Wherever the word "empty" shows up in a line, please copy that line.
------------------------
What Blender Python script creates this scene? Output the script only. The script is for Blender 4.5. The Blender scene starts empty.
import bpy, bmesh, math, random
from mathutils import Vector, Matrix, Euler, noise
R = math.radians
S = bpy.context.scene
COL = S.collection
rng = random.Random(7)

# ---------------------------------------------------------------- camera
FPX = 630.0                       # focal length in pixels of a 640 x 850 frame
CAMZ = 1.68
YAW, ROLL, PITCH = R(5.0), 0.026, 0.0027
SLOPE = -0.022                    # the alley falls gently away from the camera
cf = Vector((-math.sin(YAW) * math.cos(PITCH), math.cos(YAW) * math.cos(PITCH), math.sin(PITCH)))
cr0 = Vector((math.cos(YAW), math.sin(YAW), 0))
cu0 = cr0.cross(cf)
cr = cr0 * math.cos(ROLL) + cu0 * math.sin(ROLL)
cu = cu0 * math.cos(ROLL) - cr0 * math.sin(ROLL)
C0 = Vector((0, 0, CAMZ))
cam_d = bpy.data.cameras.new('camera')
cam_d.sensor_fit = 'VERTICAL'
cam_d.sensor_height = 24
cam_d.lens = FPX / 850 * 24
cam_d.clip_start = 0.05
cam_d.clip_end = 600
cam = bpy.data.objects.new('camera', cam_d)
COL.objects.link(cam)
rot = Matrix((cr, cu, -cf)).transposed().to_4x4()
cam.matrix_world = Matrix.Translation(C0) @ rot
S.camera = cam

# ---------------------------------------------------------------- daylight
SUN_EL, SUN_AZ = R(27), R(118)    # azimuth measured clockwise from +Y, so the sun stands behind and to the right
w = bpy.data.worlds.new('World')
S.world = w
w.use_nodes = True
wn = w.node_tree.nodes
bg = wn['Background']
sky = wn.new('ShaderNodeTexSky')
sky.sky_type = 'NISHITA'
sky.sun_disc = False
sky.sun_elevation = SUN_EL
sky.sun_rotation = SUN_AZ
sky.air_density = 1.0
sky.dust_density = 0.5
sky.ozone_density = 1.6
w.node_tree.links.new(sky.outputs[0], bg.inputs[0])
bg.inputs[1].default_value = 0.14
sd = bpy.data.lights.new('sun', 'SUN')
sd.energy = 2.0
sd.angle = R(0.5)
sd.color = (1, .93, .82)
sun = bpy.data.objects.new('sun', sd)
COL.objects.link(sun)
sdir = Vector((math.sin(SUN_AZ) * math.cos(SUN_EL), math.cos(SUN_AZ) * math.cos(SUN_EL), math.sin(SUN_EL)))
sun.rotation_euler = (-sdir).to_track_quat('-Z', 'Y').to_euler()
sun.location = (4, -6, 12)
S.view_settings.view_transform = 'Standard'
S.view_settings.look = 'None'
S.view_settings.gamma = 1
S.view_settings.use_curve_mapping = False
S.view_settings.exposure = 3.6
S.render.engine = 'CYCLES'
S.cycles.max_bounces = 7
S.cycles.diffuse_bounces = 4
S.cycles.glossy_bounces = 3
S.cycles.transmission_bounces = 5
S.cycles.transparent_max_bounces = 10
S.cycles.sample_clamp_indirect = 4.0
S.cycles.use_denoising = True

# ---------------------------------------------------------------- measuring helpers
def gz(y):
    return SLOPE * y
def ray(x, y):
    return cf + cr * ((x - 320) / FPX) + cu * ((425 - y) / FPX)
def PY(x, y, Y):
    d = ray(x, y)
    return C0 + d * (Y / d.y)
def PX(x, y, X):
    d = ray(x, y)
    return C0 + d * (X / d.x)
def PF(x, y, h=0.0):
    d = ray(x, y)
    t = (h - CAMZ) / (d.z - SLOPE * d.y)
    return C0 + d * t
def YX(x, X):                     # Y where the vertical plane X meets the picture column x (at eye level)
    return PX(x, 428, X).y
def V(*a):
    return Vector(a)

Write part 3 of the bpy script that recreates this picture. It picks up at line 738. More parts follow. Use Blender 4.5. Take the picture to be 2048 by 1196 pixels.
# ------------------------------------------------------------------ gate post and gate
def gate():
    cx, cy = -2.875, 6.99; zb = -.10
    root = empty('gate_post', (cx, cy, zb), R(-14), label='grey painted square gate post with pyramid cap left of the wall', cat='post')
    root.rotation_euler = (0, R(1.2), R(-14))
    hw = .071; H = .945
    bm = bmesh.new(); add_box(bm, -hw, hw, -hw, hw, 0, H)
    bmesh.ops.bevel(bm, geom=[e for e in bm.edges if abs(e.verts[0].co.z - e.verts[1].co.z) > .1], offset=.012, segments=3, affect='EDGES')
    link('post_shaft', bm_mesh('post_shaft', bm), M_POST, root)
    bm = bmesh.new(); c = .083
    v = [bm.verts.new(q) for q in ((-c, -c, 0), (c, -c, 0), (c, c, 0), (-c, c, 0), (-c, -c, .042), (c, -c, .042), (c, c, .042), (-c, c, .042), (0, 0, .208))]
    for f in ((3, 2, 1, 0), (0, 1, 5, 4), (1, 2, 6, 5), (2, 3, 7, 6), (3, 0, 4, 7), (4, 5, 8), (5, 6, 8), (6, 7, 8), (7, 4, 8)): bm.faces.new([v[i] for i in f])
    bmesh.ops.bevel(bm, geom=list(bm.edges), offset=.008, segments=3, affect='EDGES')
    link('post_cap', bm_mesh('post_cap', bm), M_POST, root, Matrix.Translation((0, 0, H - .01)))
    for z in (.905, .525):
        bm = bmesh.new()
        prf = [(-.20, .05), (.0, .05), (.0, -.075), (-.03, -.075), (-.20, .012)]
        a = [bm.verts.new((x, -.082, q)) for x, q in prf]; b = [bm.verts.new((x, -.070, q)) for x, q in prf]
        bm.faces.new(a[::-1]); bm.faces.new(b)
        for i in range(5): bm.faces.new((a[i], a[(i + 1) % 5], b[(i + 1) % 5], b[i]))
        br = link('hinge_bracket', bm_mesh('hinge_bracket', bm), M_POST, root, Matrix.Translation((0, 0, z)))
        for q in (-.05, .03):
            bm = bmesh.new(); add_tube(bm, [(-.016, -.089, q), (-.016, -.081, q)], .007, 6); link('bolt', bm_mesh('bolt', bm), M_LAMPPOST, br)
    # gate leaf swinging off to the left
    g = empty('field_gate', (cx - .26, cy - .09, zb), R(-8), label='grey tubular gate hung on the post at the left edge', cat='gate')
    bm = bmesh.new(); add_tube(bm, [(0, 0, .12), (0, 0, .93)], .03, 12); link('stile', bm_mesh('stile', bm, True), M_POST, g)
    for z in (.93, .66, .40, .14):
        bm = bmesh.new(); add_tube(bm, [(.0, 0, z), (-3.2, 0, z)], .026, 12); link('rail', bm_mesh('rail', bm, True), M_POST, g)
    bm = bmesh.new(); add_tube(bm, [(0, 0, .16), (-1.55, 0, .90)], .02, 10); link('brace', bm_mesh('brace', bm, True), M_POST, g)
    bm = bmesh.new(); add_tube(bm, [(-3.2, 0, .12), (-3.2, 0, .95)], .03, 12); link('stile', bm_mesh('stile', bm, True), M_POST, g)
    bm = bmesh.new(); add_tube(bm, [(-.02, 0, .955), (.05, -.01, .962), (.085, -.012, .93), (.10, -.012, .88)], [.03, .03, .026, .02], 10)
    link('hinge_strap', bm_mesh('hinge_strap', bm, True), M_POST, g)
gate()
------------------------
RESPONSE BELOW —
What Blender Python script creates this scene? Output the script only. The script is for Blender 4.5. The Blender scene starts empty.
    root = empty('gate_post', (cx, cy, zb), R(-14), label='grey painted square gate post with pyramid cap left of the wall', cat='post')
    g = empty('field_gate', (cx - .26, cy - .09, zb), R(-8), label='grey tubular gate hung on the post at the left edge', cat='gate')